Sylvia's Farm by Sylvia Jorrin

Sylvia's Farm by Sylvia Jorrin

Author:Sylvia Jorrin [Jorrín, Sylvia]
Language: eng
Format: epub
ISBN: 978-1-57826-470-4
Publisher: Hatherleigh Press
Published: 2013-11-25T16:00:00+00:00


MANGEL-WÜRZELS, ROUGE VIF D’ETAMPES PUMPKINS, AND LEEKS

THE SEARCH for information on planting the root crop mangels, sometimes called mangel-würzels, and subdivided into classifications called Mammoth Red and Golden Tankard, has led me across an ocean as well as caused me to write numerous letters and badger countless extension agents. It was to my great joy that I found, at last, two shepherds at the Royal Agricultural Show in England who fed mangel-würzels to their sheep. They gave me planting information and argued between themselves, to my edification and education, about the relative merits of each type.

This morning’s mail brought me a fall catalog from Smith and Hawkin. I’d bought a pair of barn shoes from them once but nothing else; they are a bit too precious for this farm. The covers are too pretty, however, for me to tell them to stop sending the catalog. As I looked through it, hopefully, finding nothing to covet, suddenly there it was. The barn thermometer of my wildest dreams! With a picture from a French seed packet of a smiling Gallic farmer, red cheeked, stout, holding a formidable mangel under each arm. The Mammoth Red under the right and a Golden Tankard under the left. I want that thermometer. And I want those seeds. Having tracked them down across this continent and the adjacent ocean, the mangels have come to me. It has taken too long. I’ve wanted and needed to extend my ability to feed my stock for a very long time now. I’ve deliberated about planting Jerusalem artichokes and mangels and kale for a number of years.

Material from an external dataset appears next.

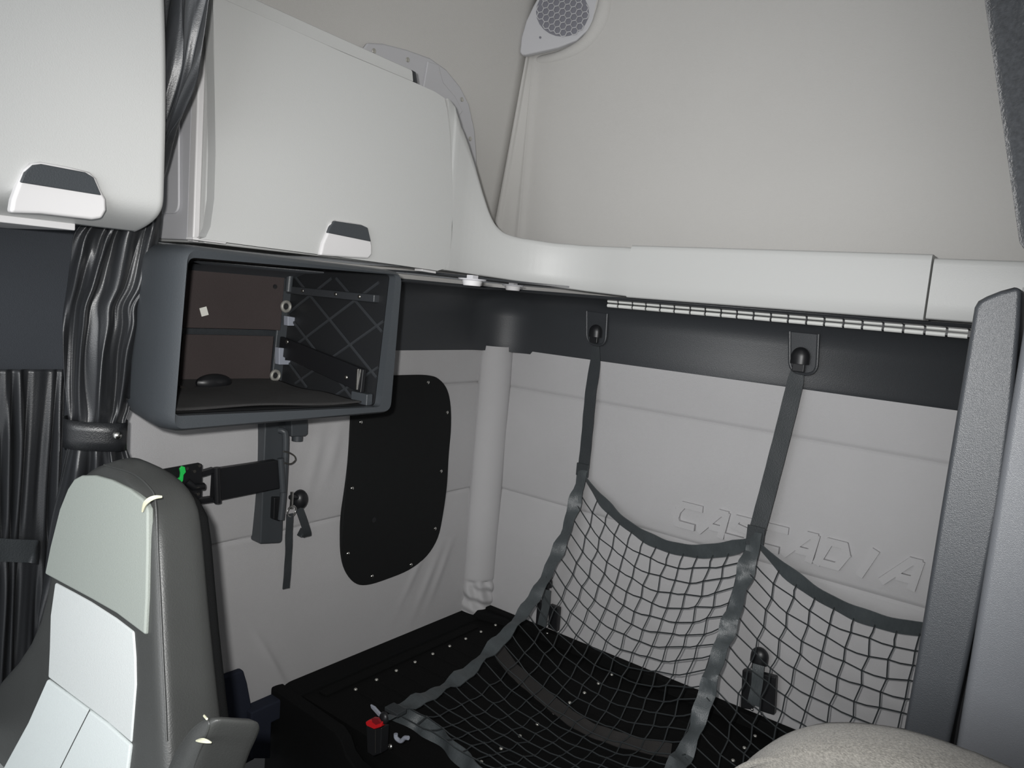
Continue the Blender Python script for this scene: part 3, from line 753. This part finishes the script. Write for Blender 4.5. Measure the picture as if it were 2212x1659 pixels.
def buckle(x0, y0, x1, y1, y, lab, sx0, sx1, cy0, cy1):
    c = B((x0 + x1) / 2, y1, y); t = thing('belt_buckle', lab, 'buckle', c)
    w = (x1 - x0)
    MB().prism([B(x0, y0, y), B(x0 + w * .34, y0 + 6, y), B(x0 + w * .30, y1 + 4, y), B(x0 - 4, y1, y)], (0, .022, 0)).build('receiver', blackp, t, bevel=.004)
    MB().prism([B(x0 + w * .55, y0 + 8, y), B(x1, y0 + 16, y), B(x1 - 4, y1 + 16, y), B(x0 + w * .5, y1 + 6, y)], (0, .022, 0)).build('receiver', blackp, t, bevel=.004)
    MB().ribbon(spline([B((sx0 + sx1) / 2 + 4, cy0, y - .006), B((sx0 + sx1) / 2, (cy0 + cy1) / 2, y - .010), B((sx0 + sx1) / 2 - 8, cy1, y - .012)], 20), NX, .034, .003, .0015).build('strap', web, t)
    for dx in (0, .030):
        MB().ball(B((sx0 + sx1) / 2 - 10, cy1 + 8, y - .01) + Vector((dx, 0, -.004)), .004, (1, 1, 1), 8).build('stud', chrome, t)
buckle(1160, 1298, 1206, 1350, .968, 'black belt buckle behind the left net band at the bunk head', 1168, 1188, 1274, 1352)
buckle(1603, 1447, 1676, 1530, .962, 'black belt buckle on the bunk edge behind the right netting', 1622, 1648, 1436, 1522)

# red release buckle at the bunk front
rbk = thing('release_buckle', 'black belt buckle with a red push button at the front corner of the bunk', 'buckle', B(806, 1632, .578))
MB().prism([B(791, 1568, .572), B(806, 1575, .572), B(824, 1572, .572), B(822, 1628, .572), B(806, 1634, .572), B(793, 1626, .572)], (0, .028, 0)).build('housing', blackp, rbk, bevel=.003)
MB().prism([B(789, 1560, .571), B(797, 1555, .571), B(825, 1560, .571), B(822, 1571, .571), B(808, 1576, .571), B(791, 1568, .571)], (0, .024, 0)).build('push_button', red, rbk, bevel=.0025, label='bright red push button')
MB().prism([B(803, 1552, .5685), B(816, 1553, .5685), B(822, 1562, .5685), B(812, 1566, .5685), B(804, 1560, .5685)], (0, .006, 0)).build('button_well', mat('dark_red', (.25, .01, .015), .5), rbk)
tg = MB().prism([B(799, 1522, .578), B(808, 1527, .578), B(824, 1545, .578), B(818, 1549, .578), B(801, 1530, .578)], (0, .006, 0)); tg.build('tongue', greyp, rbk, bevel=.002, label='pale grey metal tongue')
MB().ball(B(830, 1551, .577), .015, (1, .7, 1.1), 12).build('tongue_grip', blackp, rbk)
MB().prism([B(838, 1544, .578), B(855, 1549, .578), B(842, 1556, .578), B(838, 1554, .578)], (0, .005, 0)).build('strap_end', web, rbk)
MB().tube([B(811, 1576, .5715), B(811, 1626, .5715)], .0011, 6).build('housing_seam', dullm, rbk)
hk = thing('strap_hook', 'small grey metal hook on the bunk front right of the red buckle', 'hook', B(862, 1600, .585))
MB().tube(spline([B(855, 1585, .574), B(856, 1594, .574), B(866, 1601, .574), B(874, 1594, .574), B(882, 1594, .574)], 16), .0055, 8).build('hook', greyp, hk)
MB().ball(B(843, 1613, .576), .0075, (1, .6, 1), 10).build('bolt', chrome, hk)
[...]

My whole-farm planner, Dan Flaherty, has tried to shy me away from annuals, and while I understand that, it is tempting to try anyway.

For what seems like eons, I’ve wanted a farm stand as well. This year, my tomato investment died because I had to earn some mortgage money away from home and couldn’t keep up with the watering. The leeks survived, however, and are beginning to look good. I don’t want to sell them all, though, as they are almost all that I have from the garden. But hope reigns high at the moment, and I am thinking once more of what to plant next year.

It is barn-shoveling time now, and I’m going to have to put it all somewhere. Why not move it a little farther in the pasture and pile it on an ideal section of field to begin to decompose? I’ve also wanted to do the big fluted dark orange pumpkins for a very long time. They keep exceptionally well, don’t turn to mush when they freeze and thaw, and can be left frozen in the barn and then sliced and fed to the sheep. But where to put them?

I love to walk around this piece of land and think. Unfortunately, it is a slow process. Not the walking. Just the thinking. It seems to take so long to come up with the right solution here. Everywhere I’ve thought to put the farm stand and the pumpkins has never seemed right.